Let's say $\nabla \times X = 0$ on $S$, this is to say: $ (\nabla \times X)\cdot n = 0,\quad\text{and}\quad (\nabla \times X)\times n = 0. $ Take any smooth function $\phi$ that has well-defined values on $S$, then by Divergence theorem: $ \int_{V} (\nabla \times X)\cdot \nabla \phi = -\underbrace{\int_{V} \nabla \cdot (\nabla \times X)\,\phi}_{\text{This term vanishes}} + \int_S \phi\,(\nabla \times X)\cdot n\,dS. $
Similarly: $ \int_{V} (\nabla \times X)\cdot \nabla \phi = \underbrace{\int_{V} X \cdot \nabla \times(\nabla \phi)}_{\text{ This term vanishes}} -\int_S (X\times n)\cdot \nabla \phi\,dS. $
Therefore:
($\dagger$) $X\times n = 0\implies (\nabla \times X)\cdot n = 0$ in the distribution sense.
Even the reverse direction is not correct, a counterexample is that for a cylinder around $z$-axis, consider $X = \nabla \arctan(y/x)$.
For the other boundary condition.
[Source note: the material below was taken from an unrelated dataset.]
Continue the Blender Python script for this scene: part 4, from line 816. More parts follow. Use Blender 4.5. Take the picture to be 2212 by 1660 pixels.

Consider the following Neumann eigenvalue problem for double curl (consider the case only when $\lambda >0$): $ \nabla \times \nabla \times X - \lambda X = 0 \quad \text{ in } V \\ (\nabla \times X )\times n = 0\quad \text{ on } S $ Integration by parts formula gives: $ \int_V \nabla \times \nabla \times X \cdot Y = \underbrace{\int_V \nabla \times X \cdot\nabla \times Y}_{\text{This term vanishes if } Y=\nabla \phi } - \int_S (\nabla \times X )\times n\cdot Y\,dS. $ Hence take $Y = \nabla \phi$, then $ - \int_S (\nabla \times X )\times n\cdot \nabla \phi\,dS = \int_V \nabla \times \nabla \times X \cdot \nabla \phi = \int_V\lambda X \cdot \nabla \phi, $ Again divergence theorem reads: $ \int_V \lambda X \cdot \nabla \phi = \underbrace{- \int_V \nabla \cdot (\lambda X) \,\phi}_{\text{This term vanishes because } \lambda X = \nabla \times \nabla \times X} + \int_S \lambda X \cdot n\, \phi\,dS. $ Hence $ \lambda\int_S X \cdot n\, \phi\,dS = - \int_S (\nabla \times X )\times n\cdot \nabla \phi\,dS. $
Therefore:
($\ddagger$) $(\nabla \times X)\times n = 0 \implies X\cdot n = 0$ in the distribution sense when $X$ is a eigenvector of the $\nabla \times \nabla \times $ operator.
In general, $\nabla \times X$'s value on boundary does not give us any information of $X$.